[Work instructions]:
Find each line with the word "parts" and copy it.

[Material]:
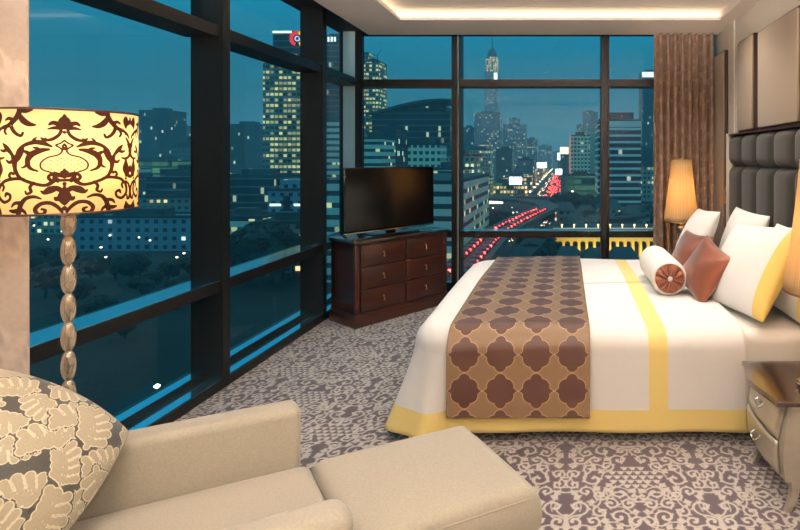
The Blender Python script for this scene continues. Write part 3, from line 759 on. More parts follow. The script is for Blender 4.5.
# ------------------------------------------------------------------ armchair and footstool
O=Vector((-.9085,1.867,0)); uu=Vector((.883,.469,0)); vv=Vector((.612,-.791,0))
AT=Matrix(((uu.x,vv.x,0,O.x),(uu.y,vv.y,0,O.y),(0,0,1,0),(0,0,0,1)))
def soft(parts, name, mat_, parent, bev=.03, seg=4, origin=O):
    """rounded upholstery blocks in the chair's own frame"""
    b=MB()
    for a,c in parts:
        bm=bmesh.new(); bmesh.ops.create_cube(bm,size=1)
        for v in bm.verts: v.co=Vector(((a[0]+c[0])/2+v.co.x*(c[0]-a[0]),(a[1]+c[1])/2+v.co.y*(c[1]-a[1]),(a[2]+c[2])/2+v.co.z*(c[2]-a[2])))
        bmesh.ops.bevel(bm,geom=bm.edges[:],offset=min(bev,.49*min(c[i]-a[i] for i in range(3))),segments=seg,profile=.5,affect='EDGES')
        bm.verts.index_update(); vs=[AT@v.co for v in bm.verts]; fs=[[v.index for v in f.verts] for f in bm.faces]; bm.free(); b.add(vs,fs,0,True)
    o=b.build(name,mat_,parent); o.data.transform(Matrix.Translation(-origin)); return o
ac=empty('armchair',O,0,'beige linen armchair with low square arms below the floor lamp','armchair')
soft([((-.86,0.005,.06),(-.035,.535,.29))],'seat_base',M['linen'],ac,.02)
def crowned(a,c,crown,name,parent,origin,bulge=.012,rb=.035):
    """seat cushion with a crowned top"""
    n=40; e=np.linspace(-1,1,n); e=np.sign(e)*(1-(1-np.abs(e))**1.8); U,V=np.meshgrid(e,e)
    vs=[];fs=[]
    hx,hy=(c[0]-a[0])/2,(c[1]-a[1])/2; cx,cy_=(a[0]+c[0])/2,(a[1]+c[1])/2; zt=c[2]; zb=a[2]
    def edge(u,v):
        dx=(1-abs(u))*hx; dy=(1-abs(v))*hy
        fx_=math.sqrt(max(0,1-(1-min(1,dx/rb))**2)); fy=math.sqrt(max(0,1-(1-min(1,dy/rb))**2)); return fx_*fy
    zm=(zt-rb)
    for i in range(n):
        for j in range(n):
            u,v=U[i,j],V[i,j]; s=edge(u,v); vs.append(AT@Vector((cx+u*hx,cy_+v*hy,zm+rb*s+crown*(1-u*u)*(1-v*v))))
    for i in range(n-1):
        for j in range(n-1): q=i*n+j; fs.append((q,q+1,q+n+1,q+n))
    loop=[j for j in range(n)]+[i*n+n-1 for i in range(1,n)]+[(n-1)*n+j for j in range(n-2,-1,-1)]+[i*n for i in range(n-2,0,-1)]
    prev=loop; K=6
    for s in range(1,K+1):
        t=s/K; ring=[]
        for q in loop:
            i,j=divmod(q,n); u,v=U[i,j],V[i,j]; bl=bulge*math.sin(PI*t)
            k_=len(vs); vs.append(AT@Vector((cx+u*(hx+bl*(abs(u)>.999)),cy_+v*(hy+bl*(abs(v)>.999)),zm+(zb-zm)*t))); ring.append(k_)
        for x in range(len(loop)): fs.append((prev[x],ring[x],ring[(x+1)%len(loop)],prev[(x+1)%len(loop)]))
        prev=ring
    fs.append(tuple(prev))
    b=MB(); b.add(vs,fs,0,True); 
    # piping round the top edge
    pts=[]
    o=b.build(name,M['linen'],parent); o.data.transform(Matrix.Translation(-origin)); return o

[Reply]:
The Blender Python script for this scene continues. Write part 3, from line 759 on. More parts follow. The script is for Blender 4.5.
def soft(parts, name, mat_, parent, bev=.03, seg=4, origin=O):
    for a,c in parts:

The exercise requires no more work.